* DATA EXTRACT *
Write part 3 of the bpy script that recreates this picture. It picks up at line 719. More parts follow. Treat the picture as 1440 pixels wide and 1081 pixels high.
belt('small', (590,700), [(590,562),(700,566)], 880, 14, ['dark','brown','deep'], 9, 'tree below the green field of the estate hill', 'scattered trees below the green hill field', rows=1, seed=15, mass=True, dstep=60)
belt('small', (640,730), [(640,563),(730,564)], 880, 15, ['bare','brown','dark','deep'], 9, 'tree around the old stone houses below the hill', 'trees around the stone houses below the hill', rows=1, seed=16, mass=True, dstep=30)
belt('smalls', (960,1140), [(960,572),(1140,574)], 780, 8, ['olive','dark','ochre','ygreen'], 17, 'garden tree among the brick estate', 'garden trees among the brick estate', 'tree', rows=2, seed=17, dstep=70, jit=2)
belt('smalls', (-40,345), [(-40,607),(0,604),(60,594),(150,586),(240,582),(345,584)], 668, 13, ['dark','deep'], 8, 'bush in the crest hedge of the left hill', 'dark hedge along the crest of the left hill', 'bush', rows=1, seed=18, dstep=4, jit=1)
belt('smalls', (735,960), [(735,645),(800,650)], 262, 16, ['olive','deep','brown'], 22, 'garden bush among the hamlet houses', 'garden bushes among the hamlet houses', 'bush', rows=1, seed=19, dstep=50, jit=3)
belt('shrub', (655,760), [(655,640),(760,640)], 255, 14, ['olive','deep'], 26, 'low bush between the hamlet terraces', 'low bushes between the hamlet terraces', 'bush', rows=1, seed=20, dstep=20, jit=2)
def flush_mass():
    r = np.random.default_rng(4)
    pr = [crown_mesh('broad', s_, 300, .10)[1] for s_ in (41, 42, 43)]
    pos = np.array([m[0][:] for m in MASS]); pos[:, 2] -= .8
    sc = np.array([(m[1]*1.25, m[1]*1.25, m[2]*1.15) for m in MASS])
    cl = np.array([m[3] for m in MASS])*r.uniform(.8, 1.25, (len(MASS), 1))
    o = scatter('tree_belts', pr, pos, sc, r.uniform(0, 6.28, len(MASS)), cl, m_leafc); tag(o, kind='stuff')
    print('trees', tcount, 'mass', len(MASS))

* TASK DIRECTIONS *
Copy all of the data. Keep every word exactly as it is.

* RESULT OF THE TASK *
Write part 3 of the bpy script that recreates this picture. It picks up at line 719. More parts follow. Treat the picture as 1440 pixels wide and 1081 pixels high.
belt('small', (590,700), [(590,562),(700,566)], 880, 14, ['dark','brown','deep'], 9, 'tree below the green field of the estate hill', 'scattered trees below the green hill field', rows=1, seed=15, mass=True, dstep=60)
belt('small', (640,730), [(640,563),(730,564)], 880, 15, ['bare','brown','dark','deep'], 9, 'tree around the old stone houses below the hill', 'trees around the stone houses below the hill', rows=1, seed=16, mass=True, dstep=30)
belt('smalls', (960,1140), [(960,572),(1140,574)], 780, 8, ['olive','dark','ochre','ygreen'], 17, 'garden tree among the brick estate', 'garden trees among the brick estate', 'tree', rows=2, seed=17, dstep=70, jit=2)
belt('smalls', (-40,345), [(-40,607),(0,604),(60,594),(150,586),(240,582),(345,584)], 668, 13, ['dark','deep'], 8, 'bush in the crest hedge of the left hill', 'dark hedge along the crest of the left hill', 'bush', rows=1, seed=18, dstep=4, jit=1)
belt('smalls', (735,960), [(735,645),(800,650)], 262, 16, ['olive','deep','brown'], 22, 'garden bush among the hamlet houses', 'garden bushes among the hamlet houses', 'bush', rows=1, seed=19, dstep=50, jit=3)
belt('shrub', (655,760), [(655,640),(760,640)], 255, 14, ['olive','deep'], 26, 'low bush between the hamlet terraces', 'low bushes between the hamlet terraces', 'bush', rows=1, seed=20, dstep=20, jit=2)
def flush_mass():
    r = np.random.default_rng(4)
    pr = [crown_mesh('broad', s_, 300, .10)[1] for s_ in (41, 42, 43)]
    pos = np.array([m[0][:] for m in MASS]); pos[:, 2] -= .8
    sc = np.array([(m[1]*1.25, m[1]*1.25, m[2]*1.15) for m in MASS])
    cl = np.array([m[3] for m in MASS])*r.uniform(.8, 1.25, (len(MASS), 1))
    o = scatter('tree_belts', pr, pos, sc, r.uniform(0, 6.28, len(MASS)), cl, m_leafc); tag(o, kind='stuff')
    print('trees', tcount, 'mass', len(MASS))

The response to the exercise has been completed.